- _Provided material_:
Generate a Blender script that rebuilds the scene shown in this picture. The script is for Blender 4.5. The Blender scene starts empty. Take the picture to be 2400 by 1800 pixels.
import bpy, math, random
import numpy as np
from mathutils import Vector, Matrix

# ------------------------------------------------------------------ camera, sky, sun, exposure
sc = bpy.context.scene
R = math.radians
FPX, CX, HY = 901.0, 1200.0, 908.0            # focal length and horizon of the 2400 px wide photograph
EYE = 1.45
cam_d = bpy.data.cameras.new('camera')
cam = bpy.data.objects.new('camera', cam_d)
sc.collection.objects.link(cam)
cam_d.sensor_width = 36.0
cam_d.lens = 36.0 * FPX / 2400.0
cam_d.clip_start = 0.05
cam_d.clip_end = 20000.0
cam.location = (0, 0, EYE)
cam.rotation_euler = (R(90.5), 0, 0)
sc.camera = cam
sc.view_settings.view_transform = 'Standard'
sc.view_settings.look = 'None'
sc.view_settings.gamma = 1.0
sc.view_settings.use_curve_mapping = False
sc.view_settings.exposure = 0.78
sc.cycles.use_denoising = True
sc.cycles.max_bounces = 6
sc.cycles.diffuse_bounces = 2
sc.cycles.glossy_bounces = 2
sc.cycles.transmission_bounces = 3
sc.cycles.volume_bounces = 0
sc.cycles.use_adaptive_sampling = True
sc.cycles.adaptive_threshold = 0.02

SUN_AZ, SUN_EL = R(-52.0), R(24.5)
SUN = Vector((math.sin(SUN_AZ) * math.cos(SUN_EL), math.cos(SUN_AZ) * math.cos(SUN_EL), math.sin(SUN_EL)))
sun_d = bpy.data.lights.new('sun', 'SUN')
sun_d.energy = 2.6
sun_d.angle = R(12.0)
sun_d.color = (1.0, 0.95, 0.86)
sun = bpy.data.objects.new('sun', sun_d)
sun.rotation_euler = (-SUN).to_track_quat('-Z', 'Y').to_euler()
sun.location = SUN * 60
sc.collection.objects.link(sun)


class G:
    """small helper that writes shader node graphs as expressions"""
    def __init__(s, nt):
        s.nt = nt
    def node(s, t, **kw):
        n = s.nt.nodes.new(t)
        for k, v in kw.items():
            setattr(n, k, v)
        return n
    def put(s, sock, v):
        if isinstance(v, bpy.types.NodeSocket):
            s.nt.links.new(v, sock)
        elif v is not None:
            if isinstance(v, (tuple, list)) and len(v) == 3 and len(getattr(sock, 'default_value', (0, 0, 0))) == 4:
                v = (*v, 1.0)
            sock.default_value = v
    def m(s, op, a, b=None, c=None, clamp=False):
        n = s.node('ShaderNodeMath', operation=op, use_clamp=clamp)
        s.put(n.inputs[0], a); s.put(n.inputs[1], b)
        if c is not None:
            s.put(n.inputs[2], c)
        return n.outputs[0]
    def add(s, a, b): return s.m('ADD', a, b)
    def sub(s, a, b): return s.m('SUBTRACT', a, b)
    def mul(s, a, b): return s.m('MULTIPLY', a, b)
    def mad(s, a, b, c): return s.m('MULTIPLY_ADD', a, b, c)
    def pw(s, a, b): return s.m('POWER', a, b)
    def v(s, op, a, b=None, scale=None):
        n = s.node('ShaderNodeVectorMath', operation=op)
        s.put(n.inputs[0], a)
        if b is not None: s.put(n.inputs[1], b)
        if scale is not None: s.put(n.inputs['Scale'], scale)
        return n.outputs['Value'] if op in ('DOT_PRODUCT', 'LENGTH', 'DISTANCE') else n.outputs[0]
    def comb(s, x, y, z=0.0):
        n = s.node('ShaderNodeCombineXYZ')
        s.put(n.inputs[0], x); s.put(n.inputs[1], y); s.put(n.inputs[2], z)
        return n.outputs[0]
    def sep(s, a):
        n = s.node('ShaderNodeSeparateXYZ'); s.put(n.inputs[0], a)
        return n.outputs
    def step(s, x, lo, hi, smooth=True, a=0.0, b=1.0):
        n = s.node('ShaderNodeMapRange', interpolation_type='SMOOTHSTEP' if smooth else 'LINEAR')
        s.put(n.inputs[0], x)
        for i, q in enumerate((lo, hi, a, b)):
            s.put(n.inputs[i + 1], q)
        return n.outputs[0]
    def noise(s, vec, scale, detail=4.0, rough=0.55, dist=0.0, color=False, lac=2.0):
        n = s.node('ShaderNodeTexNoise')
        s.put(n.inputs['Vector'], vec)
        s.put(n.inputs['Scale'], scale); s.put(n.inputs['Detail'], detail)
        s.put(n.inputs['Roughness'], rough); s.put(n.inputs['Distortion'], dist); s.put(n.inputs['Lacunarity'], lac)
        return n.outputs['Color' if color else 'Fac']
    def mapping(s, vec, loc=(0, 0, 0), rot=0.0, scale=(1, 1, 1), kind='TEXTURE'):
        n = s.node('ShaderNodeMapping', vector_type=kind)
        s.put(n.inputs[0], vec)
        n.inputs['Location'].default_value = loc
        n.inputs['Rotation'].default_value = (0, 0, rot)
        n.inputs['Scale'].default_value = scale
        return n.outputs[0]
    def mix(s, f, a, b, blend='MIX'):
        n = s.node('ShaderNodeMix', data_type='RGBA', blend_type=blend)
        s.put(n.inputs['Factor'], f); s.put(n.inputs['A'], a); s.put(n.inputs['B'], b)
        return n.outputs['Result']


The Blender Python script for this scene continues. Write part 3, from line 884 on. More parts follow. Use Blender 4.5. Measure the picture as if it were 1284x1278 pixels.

- _The task_: Pick each line holding the word "that" out of the data and copy it.

- _Answer to this task_:
Generate a Blender script that rebuilds the scene shown in this picture. The script is for Blender 4.5. The Blender scene starts empty. Take the picture to be 2400 by 1800 pixels.
    """small helper that writes shader node graphs as expressions"""